Je pense que les choses sont beaucoup plus compliquées qu’il n’y paraît. Le cinéma marocain avait et a encore un gros problème de diffusion et de médiatisation. Cette année, nous avons assisté à «Road to Kaboul», qui est une exception, mais il ne faut surtout pas s’arrêter là ! Pour que la machine se mette en marche et fonctionne, il faudrait un véritable travail de fond. Les Marocains sont avides et demandeurs de cinéma marocain. Nous avons pu assister à la sortie de certains films qui sont soit passés inaperçus par manque de communication, soit restés très peu à l’affiche. Une fois qu’on a manqué le coche, il est très difficile, voire impossible, de se les procurer…
Les deux films qui ont fait le plus d’entrées au premier semestre 2012 sont «Road to Kaboul» et «Un Marocain à Paris». Nous pouvons sans crainte dire que le Marocain cherche à rire au cinéma.
Le public marocain aime les films marocains. Alors, il faudrait lui en proposer ! Comme tous les spectateurs du monde entier, ce qu’il veut avant tout, c’est du divertissement. Le milieu du cinéma génère beaucoup de fonds, surtout avec le cinéma de divertissement. Quand celui-ci est prédominant, le cinéma se porte bien. Et quand le cinéma se porte bien, il permet au cinéma d’auteur d’exister. Je suis pour le cinéma d’auteur, c’est noble et ça permet d’ouvrir le débat. Mais le cinéma de divertissement et le cinéma d’auteur sont complémentaires, les deux sont nécessaires.
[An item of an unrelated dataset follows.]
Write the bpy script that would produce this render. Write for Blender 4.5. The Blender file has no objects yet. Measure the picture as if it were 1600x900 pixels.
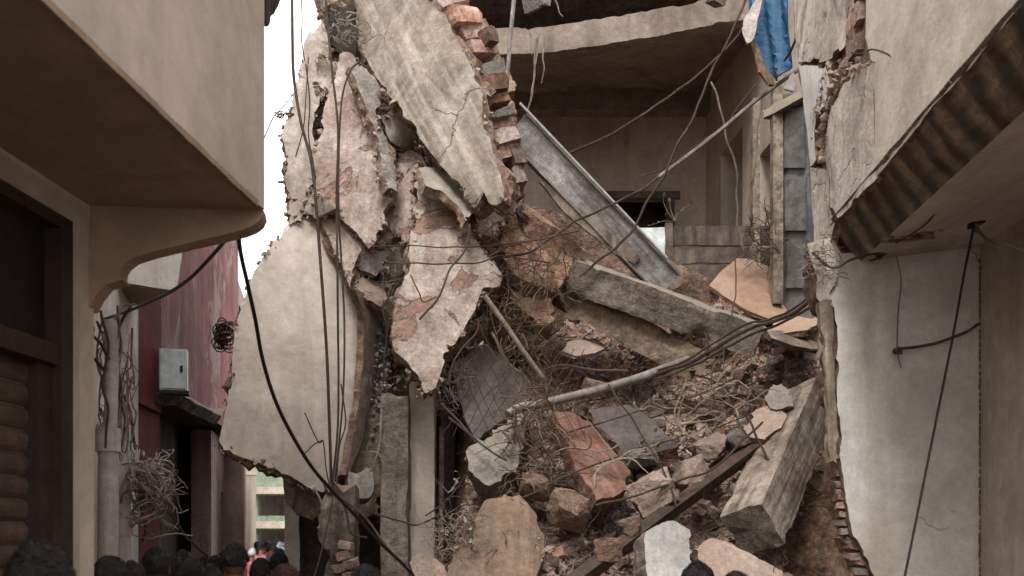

Votre série de cet été a rencontré un vif succès auprès du public. Pourtant, le pari n’était pas gagné d’avance…
Quels sont pour vous les ingrédients indispensables pour une réalisation «marocaine» réussie ?
Il n’existe pas de recette miracle puisque même les Américains ne l’ont pas. On peut créer un gros buzz sur un projet et tout de même se retrouver avec un flop à la fin. Je dirais qu’il faut une bonne dose de flair et d’intelligence, qu’il faut aussi avoir les bons producteurs et les scénaristes derrière. En gros, il faudrait une sorte de sixième sens pour flairer l’air du temps et comprendre ce que les gens ont envie de voir à un moment précis.